Da ragazza l’alba era troppo cruda e la primavera mi stordiva.
Non ricordo da quando preferisco l’alba al tramonto e la primavera all’autunno.
Mi sentivo a mio agio nella dolcezza del tramonto e con i colori dell’autunno. Ora so aspettare la primavera e cullare il nuovo giorno.
Nel passaggio fra il sonno e il risveglio anche stamane mi sono soffermata a raccogliere le immagini della notte.
E’ un momento irrinunciabile, prezioso.
Il nuovo giorno mi attrae veloce con pensieri coscienti e la percezione dei sensi, pieno di luci come una primavera che stordisce.

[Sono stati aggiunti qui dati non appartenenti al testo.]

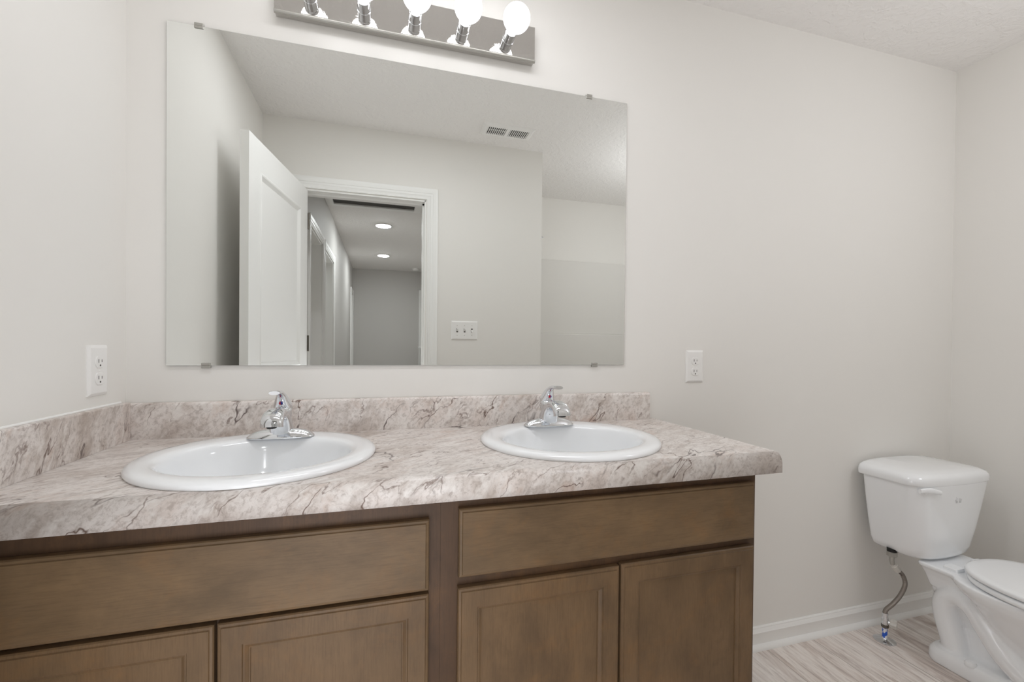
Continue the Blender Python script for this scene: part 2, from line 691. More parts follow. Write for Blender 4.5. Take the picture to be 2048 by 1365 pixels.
def cabinet(label, x0, x1, drawer, doors, gx):
    r = thing('vanity_cabinet', label, 'cabinet', ((x0+x1)/2, -0.25, 0), group=None)
    yb, yfr = -0.003, -0.485
    bm = bmesh.new()
    t = 0.016
    top = 0.868
    bx(bm, x0, x0+t, yfr+0.019, yb, 0.0, top)
    bx(bm, x1-t, x1, yfr+0.019, yb, 0.0, top)
    bx(bm, x0+t, x1-t, yfr+0.019, yb, 0.10, 0.116)
    bx(bm, x0+t, x1-t, yb-0.006, yb, 0.116, top)
    bx(bm, x0+t, x1-t, yfr+0.07, yfr+0.085, 0.0, 0.10)
    obj('carcass', bm, M_woodf, r)
    bm = bmesh.new()
    yy0, yy1 = yfr, yfr+0.019
    bx(bm, x0, x0+0.040, yy0, yy1, 0.10, top)
    bx(bm, x1-0.040, x1, yy0, yy1, 0.10, top)
    bx(bm, x0+0.040, x1-0.040, yy0, yy1, drawer[3]-0.02, top)
    bx(bm, x0+0.040, x1-0.040, yy0, yy1, drawer[2]-0.05, drawer[2]+0.02)
    bx(bm, x0+0.040, x1-0.040, yy0, yy1, 0.10, 0.14)
    xm = (doors[0][1]+doors[1][0])/2
    bx(bm, xm-0.02, xm+0.02, yy0, yy1, 0.14, drawer[2]-0.05)
    obj('face_frame', bm, M_woodf, r)
    bm = bmesh.new()
    frame_rings(bm, *drawer, [(0, 0), (0, 0.013), (0.002, 0.0155), (0.006, 0.0165), (0.0075, 0.019)], y=yfr-0.001)
    obj('drawer_front', bm, M_woodh, r)
    for dr in doors:
        bm = bmesh.new()
        prof = [(0, 0), (0, 0.013), (0.002, 0.0155), (0.006, 0.0165), (0.0075, 0.019), (0.040, 0.019), (0.0415, 0.0165), (0.044, 0.0165), (0.050, 0.0125), (0.052, 0.0125), (0.0525, 0.010)]
        frame_rings(bm, *dr, prof, cap=False, y=yfr-0.001)
        dd = obj('door', bm, M_woodv, r)
        bm = bmesh.new()
        i = 0.0525
        bx(bm, dr[0]+i, dr[1]-i, yfr-0.001-0.0105, yfr-0.004, dr[2]+i, dr[3]-i)
        obj('center_panel', bm, M_woodv, dd)
    return r


cabinet('brown stained wood vanity cabinet under the left sink, against the left wall', 0.003, 0.7629,
        (0.020, 0.739, 0.679, 0.822), [(0.020, 0.3635, 0.125, 0.671), (0.3685, 0.739, 0.125, 0.672)], 0)
cabinet('brown stained wood vanity cabinet under the right sink, nearer the toilet', 0.7632, 1.559,
        (0.799, 1.5425, 0.696, 0.837), [(0.798, 1.166, 0.125, 0.674), (1.1715, 1.5425, 0.125, 0.677)], 0)

# ------------------------------------------------------------------ countertop, splashes
r = thing('countertop', 'beige marble-look laminate countertop with rounded front edge holding both sinks', 'countertop', (0.8, -0.27, 0.869))
SINKS = [(0.392, -0.289), (1.135, -0.278)]
prof = [(-0.003, 0.869), (-0.510, 0.869), (-0.543, 0.869)]
for k in range(0, 9):
    a = PI+k*PI/2/8*1.0
    prof.append((-0.523-0.020*math.cos(a-PI), ZC-0.029+0.029*math.sin(a-PI)))
prof.append((-0.003, ZC))
bm = bmesh.new()
loft(bm, [[(x, py, pz) for py, pz in prof] for x in (0.001, 1.583)])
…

Devo lasciarlo fluire lentamente, accoglierlo piano, tesserlo insieme ai fili della notte, dei sogni che l’ hanno abitata.

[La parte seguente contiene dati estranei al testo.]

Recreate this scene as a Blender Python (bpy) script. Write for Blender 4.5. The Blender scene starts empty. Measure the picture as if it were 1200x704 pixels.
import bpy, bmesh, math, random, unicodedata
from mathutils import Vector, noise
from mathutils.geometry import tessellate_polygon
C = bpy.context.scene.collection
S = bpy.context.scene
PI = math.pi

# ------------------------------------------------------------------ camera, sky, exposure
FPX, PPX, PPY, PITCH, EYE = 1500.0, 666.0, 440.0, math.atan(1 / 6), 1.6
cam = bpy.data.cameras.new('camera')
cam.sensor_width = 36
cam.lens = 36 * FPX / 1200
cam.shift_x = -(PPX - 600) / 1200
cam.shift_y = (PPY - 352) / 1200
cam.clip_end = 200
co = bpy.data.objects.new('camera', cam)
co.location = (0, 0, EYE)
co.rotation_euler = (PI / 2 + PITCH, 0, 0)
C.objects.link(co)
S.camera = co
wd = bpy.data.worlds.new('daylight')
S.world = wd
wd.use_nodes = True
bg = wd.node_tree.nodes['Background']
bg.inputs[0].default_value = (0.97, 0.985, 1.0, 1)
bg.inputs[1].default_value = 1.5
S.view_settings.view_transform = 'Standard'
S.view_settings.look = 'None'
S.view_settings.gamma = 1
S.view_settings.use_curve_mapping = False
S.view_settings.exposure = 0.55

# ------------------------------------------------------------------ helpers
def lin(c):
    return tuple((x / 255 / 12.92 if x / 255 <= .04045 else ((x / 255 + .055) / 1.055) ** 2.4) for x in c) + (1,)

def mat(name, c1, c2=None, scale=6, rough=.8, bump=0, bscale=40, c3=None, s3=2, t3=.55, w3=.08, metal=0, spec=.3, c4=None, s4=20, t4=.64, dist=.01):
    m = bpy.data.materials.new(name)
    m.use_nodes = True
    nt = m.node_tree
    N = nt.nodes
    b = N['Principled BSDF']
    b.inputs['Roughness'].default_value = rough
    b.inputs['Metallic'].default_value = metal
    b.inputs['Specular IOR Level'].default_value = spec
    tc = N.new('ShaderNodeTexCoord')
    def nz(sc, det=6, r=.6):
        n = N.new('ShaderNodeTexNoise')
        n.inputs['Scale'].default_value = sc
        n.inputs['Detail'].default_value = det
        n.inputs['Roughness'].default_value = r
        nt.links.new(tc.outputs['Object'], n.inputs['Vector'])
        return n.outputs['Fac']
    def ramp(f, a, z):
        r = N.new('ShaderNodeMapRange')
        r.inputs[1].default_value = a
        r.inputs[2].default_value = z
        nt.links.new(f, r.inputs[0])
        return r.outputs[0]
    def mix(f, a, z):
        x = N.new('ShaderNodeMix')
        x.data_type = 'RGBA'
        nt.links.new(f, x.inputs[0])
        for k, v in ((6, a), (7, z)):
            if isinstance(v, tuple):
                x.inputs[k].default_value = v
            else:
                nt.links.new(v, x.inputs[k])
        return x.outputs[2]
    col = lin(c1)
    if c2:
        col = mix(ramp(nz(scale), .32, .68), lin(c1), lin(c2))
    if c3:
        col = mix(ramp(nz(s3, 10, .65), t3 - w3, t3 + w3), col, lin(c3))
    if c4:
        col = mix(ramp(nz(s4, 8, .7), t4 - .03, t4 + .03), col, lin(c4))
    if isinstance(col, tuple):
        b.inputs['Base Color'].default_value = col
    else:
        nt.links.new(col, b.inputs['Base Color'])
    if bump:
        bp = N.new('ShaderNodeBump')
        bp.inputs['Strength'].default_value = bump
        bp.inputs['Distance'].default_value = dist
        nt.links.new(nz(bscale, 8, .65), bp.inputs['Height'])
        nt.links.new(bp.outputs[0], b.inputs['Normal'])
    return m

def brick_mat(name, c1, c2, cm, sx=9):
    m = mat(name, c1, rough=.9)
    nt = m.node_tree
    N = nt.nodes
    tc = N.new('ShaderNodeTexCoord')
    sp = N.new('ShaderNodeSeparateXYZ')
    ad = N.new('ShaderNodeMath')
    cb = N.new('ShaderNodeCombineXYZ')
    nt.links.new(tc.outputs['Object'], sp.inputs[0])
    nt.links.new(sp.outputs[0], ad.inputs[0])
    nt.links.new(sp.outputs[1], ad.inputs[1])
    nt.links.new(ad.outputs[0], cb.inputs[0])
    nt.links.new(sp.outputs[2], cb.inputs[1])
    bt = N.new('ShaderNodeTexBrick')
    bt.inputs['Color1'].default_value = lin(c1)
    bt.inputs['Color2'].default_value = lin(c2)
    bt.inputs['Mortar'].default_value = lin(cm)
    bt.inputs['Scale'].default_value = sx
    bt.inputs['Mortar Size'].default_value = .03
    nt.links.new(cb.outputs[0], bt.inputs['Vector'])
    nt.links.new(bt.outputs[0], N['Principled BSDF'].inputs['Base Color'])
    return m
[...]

Mi sveglio molto presto, ma il mio giorno deve nascere piano.
Non posso lasciare che i bagliori del giorno, le emozioni che l’accompagnano interrompano i fili del sogno.
Una nascita, seppure di un giorno nuovo, non può strapparmi da me stessa.
In questo ponte, fra il sogno e il giorno, sosto.
Accolgo le immagini del sogno e aspetto che un po’ di luce me ne illumini gli angoli bui per vederle chiaramente.
Solo dopo, piano piano lascio che fluisca il giorno e senza una precisa trama, come per un’antica pratica, mi accorgo che i fili della notte e del giorno si annodano fra loro.
La mia alba che nasce ha i tratti della notte e del nuovo giorno. Non sarebbe lo stesso giorno senza il sogno della notte che lo precede, senza la saggezza dei mondi spirituali che abitano la mia notte. Che illuminano con intuizioni e chiari pensieri il mio nuovo giorno che nasce nella sosta fra sonno e veglia.